Israel, Poland Mark Holocaust Day
Monday, April 16, 2007; 10:44 AM
JERUSALEM -- Sirens sounded across Israel Monday morning, bringing life to a standstill as millions of Israelis observed a moment of silence to honor the memory of the victims of the Holocaust.
The two-minute siren at 10 a.m. is an annual tradition marking Israel's Holocaust remembrance day, which began Sunday evening and ends at sundown Monday. Pedestrians froze in their tracks, buses stopped on busy streets, and cars on major highways pulled over as the country paused to pay respect to the 6 million Jews killed by the Nazis.
All day, television stations devoted their broadcasts to historical documentaries and movies, and radio stations played somber music and interviews with survivors. Schools held memorial services, places of entertainment were shut down and the Israeli flag was waved at half staff.

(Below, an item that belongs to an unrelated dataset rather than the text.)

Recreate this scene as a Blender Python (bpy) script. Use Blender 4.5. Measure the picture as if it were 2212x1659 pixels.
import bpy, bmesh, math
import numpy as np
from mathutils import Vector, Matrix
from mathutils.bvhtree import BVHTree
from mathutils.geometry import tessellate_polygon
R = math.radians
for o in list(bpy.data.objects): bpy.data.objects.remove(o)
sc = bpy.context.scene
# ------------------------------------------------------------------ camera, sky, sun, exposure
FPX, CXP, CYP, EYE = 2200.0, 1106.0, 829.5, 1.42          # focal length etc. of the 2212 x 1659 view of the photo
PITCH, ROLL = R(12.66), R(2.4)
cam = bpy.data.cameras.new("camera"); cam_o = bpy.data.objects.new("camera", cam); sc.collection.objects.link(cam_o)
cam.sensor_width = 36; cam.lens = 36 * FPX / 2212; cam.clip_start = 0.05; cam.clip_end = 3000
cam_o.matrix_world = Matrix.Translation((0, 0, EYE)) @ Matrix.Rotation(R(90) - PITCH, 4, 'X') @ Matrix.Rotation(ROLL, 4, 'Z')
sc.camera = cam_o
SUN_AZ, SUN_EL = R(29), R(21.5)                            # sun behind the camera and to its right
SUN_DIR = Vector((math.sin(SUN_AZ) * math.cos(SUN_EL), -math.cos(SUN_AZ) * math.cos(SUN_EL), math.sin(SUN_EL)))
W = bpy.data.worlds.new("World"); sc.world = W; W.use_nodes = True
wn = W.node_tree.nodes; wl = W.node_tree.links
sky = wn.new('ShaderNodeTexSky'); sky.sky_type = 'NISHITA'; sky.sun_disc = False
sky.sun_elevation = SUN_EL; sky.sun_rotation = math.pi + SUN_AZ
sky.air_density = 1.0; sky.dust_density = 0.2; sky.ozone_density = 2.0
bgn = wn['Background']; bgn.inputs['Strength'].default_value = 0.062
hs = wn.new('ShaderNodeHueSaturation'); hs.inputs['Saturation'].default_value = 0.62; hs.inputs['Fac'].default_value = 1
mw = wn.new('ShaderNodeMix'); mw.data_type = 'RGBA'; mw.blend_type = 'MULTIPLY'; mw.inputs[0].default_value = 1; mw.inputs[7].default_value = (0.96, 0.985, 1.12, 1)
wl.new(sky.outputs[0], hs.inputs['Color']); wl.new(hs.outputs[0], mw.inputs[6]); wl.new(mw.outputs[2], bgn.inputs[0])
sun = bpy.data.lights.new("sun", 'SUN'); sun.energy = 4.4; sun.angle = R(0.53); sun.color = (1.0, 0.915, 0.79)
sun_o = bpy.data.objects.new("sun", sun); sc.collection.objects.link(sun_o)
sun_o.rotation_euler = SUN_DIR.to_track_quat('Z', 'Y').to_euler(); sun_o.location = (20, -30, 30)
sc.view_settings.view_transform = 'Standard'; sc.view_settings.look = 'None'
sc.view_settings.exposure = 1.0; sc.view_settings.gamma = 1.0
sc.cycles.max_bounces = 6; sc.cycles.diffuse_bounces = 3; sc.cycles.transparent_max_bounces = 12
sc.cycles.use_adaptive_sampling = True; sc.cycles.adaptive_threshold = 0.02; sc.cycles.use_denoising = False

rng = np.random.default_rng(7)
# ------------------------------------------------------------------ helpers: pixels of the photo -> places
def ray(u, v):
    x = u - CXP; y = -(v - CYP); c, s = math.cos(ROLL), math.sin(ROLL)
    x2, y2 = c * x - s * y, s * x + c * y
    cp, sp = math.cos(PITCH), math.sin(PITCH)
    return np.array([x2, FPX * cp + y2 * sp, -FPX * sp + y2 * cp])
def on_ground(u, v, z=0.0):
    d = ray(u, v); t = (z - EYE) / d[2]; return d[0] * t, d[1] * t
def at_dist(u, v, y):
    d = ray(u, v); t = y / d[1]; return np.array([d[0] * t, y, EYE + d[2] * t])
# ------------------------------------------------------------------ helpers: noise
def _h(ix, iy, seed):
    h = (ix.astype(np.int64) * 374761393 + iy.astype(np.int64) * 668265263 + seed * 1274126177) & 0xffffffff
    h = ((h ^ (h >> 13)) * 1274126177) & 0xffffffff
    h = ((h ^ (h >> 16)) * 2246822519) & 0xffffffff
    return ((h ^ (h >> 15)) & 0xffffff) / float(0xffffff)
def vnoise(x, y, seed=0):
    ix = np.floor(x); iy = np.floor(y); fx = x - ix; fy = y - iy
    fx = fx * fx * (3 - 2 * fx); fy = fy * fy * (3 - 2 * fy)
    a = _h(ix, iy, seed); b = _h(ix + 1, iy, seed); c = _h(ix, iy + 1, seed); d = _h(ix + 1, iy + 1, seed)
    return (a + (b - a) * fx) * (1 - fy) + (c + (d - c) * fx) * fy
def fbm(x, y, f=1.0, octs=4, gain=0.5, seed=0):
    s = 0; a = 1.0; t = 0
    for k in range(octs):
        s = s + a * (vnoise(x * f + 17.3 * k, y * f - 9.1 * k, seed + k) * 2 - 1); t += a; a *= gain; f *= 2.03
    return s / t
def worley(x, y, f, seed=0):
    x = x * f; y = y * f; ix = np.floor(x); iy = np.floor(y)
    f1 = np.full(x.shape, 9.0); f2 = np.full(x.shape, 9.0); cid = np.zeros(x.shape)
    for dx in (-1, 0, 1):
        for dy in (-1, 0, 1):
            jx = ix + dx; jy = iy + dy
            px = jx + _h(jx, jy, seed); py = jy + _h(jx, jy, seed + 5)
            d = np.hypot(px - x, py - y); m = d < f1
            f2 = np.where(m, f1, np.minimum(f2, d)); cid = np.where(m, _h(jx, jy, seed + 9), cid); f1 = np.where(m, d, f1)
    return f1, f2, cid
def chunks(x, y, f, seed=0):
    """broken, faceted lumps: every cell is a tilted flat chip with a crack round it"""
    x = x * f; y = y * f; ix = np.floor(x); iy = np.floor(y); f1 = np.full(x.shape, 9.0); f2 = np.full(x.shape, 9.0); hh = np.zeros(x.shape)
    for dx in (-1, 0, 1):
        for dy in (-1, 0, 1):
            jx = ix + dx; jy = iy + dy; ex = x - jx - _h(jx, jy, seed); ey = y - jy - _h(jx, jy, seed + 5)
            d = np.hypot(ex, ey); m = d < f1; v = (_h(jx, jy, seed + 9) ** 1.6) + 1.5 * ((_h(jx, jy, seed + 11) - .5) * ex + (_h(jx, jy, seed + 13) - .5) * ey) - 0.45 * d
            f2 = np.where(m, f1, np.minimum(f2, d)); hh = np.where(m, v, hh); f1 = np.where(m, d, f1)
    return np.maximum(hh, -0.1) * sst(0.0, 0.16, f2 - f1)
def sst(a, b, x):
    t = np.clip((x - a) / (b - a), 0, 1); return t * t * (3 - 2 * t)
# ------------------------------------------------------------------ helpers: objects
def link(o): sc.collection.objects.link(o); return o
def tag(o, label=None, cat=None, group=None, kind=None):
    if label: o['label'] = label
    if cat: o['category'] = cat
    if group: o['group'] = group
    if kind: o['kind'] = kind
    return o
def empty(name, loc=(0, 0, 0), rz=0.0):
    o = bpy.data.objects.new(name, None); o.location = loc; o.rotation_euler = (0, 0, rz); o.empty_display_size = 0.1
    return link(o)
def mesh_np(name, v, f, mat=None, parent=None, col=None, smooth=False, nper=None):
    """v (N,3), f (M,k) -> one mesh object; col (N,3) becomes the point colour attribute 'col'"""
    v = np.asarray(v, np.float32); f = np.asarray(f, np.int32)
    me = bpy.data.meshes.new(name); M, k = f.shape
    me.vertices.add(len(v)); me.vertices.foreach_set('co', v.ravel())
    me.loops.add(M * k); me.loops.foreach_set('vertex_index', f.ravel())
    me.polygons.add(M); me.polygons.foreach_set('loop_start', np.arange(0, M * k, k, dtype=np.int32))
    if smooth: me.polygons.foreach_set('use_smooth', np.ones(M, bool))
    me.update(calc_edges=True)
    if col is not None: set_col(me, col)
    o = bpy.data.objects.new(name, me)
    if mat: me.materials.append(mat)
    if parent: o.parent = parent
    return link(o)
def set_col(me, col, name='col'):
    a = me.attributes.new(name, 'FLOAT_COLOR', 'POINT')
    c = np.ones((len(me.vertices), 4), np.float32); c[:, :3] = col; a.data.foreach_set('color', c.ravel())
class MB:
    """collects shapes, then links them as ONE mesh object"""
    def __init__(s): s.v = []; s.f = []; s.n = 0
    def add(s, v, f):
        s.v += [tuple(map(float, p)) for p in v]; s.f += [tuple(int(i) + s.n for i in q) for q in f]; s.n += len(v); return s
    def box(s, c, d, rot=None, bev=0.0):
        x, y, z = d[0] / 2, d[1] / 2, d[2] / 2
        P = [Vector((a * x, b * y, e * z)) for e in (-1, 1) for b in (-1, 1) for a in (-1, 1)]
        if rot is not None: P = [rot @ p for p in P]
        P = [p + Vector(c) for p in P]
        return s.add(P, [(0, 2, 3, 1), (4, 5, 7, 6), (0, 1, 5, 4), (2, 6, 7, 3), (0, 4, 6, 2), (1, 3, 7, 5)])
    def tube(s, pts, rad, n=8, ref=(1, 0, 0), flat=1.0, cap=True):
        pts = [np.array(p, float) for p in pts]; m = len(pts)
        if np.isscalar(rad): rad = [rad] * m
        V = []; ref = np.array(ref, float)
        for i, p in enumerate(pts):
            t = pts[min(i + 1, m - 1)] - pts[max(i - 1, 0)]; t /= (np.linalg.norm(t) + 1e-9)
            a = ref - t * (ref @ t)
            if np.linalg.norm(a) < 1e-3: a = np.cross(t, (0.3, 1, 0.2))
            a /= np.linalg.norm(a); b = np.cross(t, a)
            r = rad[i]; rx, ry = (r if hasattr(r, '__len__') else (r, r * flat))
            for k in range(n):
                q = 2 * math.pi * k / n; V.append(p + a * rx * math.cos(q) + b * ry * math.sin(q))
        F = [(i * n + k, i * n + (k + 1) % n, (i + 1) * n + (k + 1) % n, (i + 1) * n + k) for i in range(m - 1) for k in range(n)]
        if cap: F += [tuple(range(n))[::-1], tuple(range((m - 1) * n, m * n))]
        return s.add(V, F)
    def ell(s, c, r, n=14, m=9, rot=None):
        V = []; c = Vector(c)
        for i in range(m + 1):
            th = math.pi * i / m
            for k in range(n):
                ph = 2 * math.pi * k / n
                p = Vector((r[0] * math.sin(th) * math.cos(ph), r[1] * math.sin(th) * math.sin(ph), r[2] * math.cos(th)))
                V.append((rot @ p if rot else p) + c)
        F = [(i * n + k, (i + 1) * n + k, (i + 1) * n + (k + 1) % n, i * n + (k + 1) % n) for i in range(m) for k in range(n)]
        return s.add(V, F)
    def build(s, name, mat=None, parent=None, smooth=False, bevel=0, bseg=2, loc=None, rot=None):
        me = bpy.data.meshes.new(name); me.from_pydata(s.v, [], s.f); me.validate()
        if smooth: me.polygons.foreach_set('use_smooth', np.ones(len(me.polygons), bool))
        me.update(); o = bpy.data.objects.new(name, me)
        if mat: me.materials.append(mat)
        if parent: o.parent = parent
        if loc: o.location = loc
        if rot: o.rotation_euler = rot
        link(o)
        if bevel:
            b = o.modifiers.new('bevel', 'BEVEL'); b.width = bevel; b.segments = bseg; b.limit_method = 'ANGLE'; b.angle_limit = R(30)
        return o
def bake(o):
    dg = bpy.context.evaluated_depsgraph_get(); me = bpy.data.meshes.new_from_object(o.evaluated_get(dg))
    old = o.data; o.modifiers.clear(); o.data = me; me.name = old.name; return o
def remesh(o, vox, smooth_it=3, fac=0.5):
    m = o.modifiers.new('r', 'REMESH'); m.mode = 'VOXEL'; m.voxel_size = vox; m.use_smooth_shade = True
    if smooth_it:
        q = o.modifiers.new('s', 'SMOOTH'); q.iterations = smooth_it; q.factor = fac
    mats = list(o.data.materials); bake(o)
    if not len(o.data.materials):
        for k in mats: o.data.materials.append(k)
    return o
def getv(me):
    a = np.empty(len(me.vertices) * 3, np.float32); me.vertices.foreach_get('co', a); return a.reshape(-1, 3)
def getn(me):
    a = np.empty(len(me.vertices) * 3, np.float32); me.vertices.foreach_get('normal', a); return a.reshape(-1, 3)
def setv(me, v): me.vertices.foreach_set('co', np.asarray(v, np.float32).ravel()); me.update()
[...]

At Yad Vashem, Israel's official Holocaust memorial and museum, the nation's leaders gathered along with Holocaust survivors for the annual wreath-laying ceremony at the Warsaw Ghetto Square. Later, ordinary Israelis flocked to the museum's hall of remembrance to recite names of victims. Other ceremonies, prayers and music performances were planned.
In Poland, thousands of Jews from around the world, many draped in blue-and-white Israeli flags, gathered at Auschwitz.
About 8,000 people walked amid the barracks at the former Nazi death camp for the annual March of the Living, a two-mile walk from the notorious Auschwitz wrought-iron gates, reading "Arbeit Macht Frei," or "Work Sets You Free," to the death camp of Birkenau, where most of the gas chambers were located.
A shofar, or ram's horn, sounded the event's start.
"We are all very proud to walk with our flags," said Zohar Cohen, a 16-year-old visiting from Ashkelon, Israel. "Especially in this place in Poland, where the Germans tried to exterminate all Jews."
The U.S. military said Monday that 34 Jews who died serving as slave laborers for the Nazis were honored with the dedication of gravestones in a ceremony at the U.S. Army airfield in Germany where their mass grave was recently discovered.
More than 200 mourners were on hand for Sunday's ceremony to dedicate the gravestones to the anonymous victims of the Echterdingen concentration camp that were discovered in September 2005 during construction at the airfield.
At Sunday night's opening ceremony at Yad Vashem, Prime Minister Ehud Olmert noted that Israel celebrates its 59th independence day next week.
"The renewal of the Jewish people, its shaking off the ashes of the Holocaust for a new life and national rebirth in its historic birthplace, is the pinnacle of its victory," he said.